Black McDonald’s Franchise Owners Say Corporation Should Do More to Combat Inequity In Earnings Amid Settlement of Discrimination Suit

McDonald’s Corp. on Friday reached a settlement with two Black franchise owners who sued the corporation, alleging the company gave preferential treatment to white franchisees. Black McDonald’s operators are calling on the company to do more to invest in minority owners.

Brothers James and Darrell Byrd, operators of four McDonald’s restaurants in Tennessee, sued McDonald’s in October 2020, claiming the company pushed Black franchisees to areas that are “financial suicide missions.”

Court documents say the brothers filed the suit because they could not “allow other Black McDonald’s franchisees to be misled and injured by the same pipeline of discrimination that has plagued Black franchisees for decades.”

Specifically, the suit claims McDonald’s steers Black franchisees to areas with higher overhead costs where white operators refuse to open a restaurant.

The suit was filed on behalf of the Byrds and 186 other Black franchise owners across the country.

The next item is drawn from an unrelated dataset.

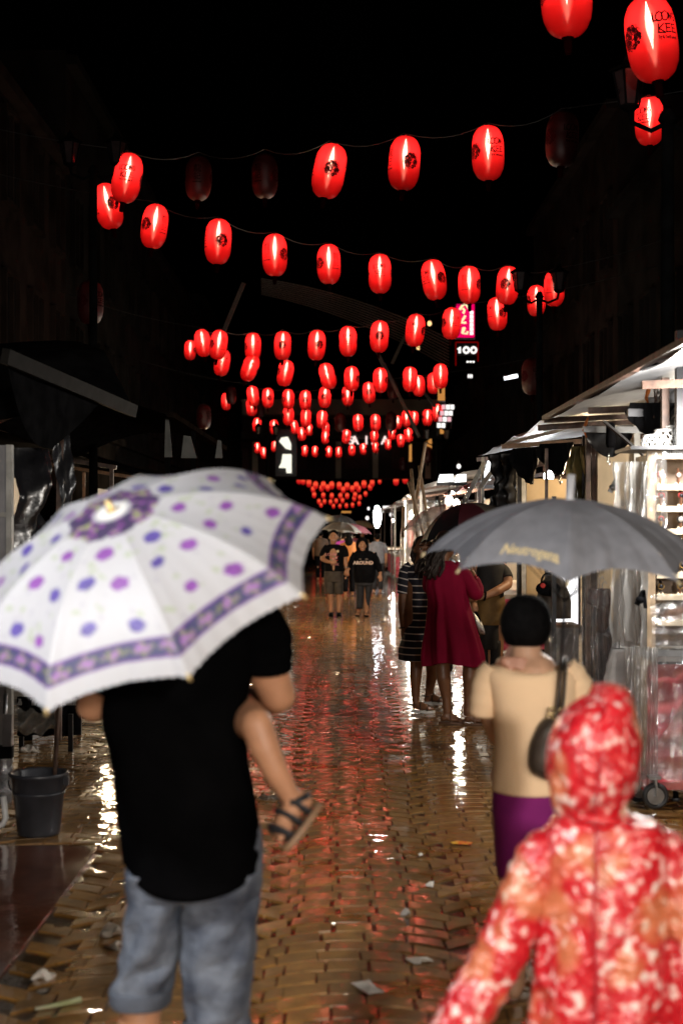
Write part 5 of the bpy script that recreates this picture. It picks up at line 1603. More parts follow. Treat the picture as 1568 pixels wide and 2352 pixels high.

They sought damages of $4 million to $5 million for each store around the country for the “targeted discrimination.”

But the brothers dropped the suit and will leave the McDonald’s system after the company agreed to buy their restaurants for $6.5 million, Bloomberg reported.

“Discrimination has no place at McDonald’s and while we were confident in the strength of our case, this settlement enables all to move forward with an amicable resolution and in a manner that is consistent with our values,” the company said in a statement.

The statement noted that the court did not find that McDonald’s violated any laws.

McDonald’s announced before the settlement was reached that it would invest $250 million in minority owners through loan assistance programs, recruitment, and training.

The company promised on Dec. 8 finance loans for women and other minorities over the next five years in the U.S.

“We’ve made clear that our ambition is to foster equitable opportunity for every single franchisee, and have made significant progress on this front,” Bill Lowery, vice president of diversity and ombudsman at McDonald’s, said in a statement.

But on Monday an association of Black franchise owners called on the company to do even more to support Black operators.

“McDonald’s needs to address the systemic barriers to success that are currently facing existing Black franchisees,” said Larry Tripplett, CEO of the National Black McDonald’s Operators Association.

“Without a permanent change to address existing inequities, new generations of franchisees will be saddled with extraordinary debt, huge financial challenges, and unable to become meaningful contributors to the communities they serve.”

Many Black McDonald’s franchise owners are choosing to leave the system, Business Insider reported in 2019. In 2008 there were 304 Black franchise owners, but by 2017, that number dropped to 222.

Meanwhile, the gap between the amount of money white franchisees make compared to what Black owners make each month continues to grow.

In 2012, the difference in monthly cash flow between Black and white franchisees was $24,600 per month and in 2017, it was about $60,600.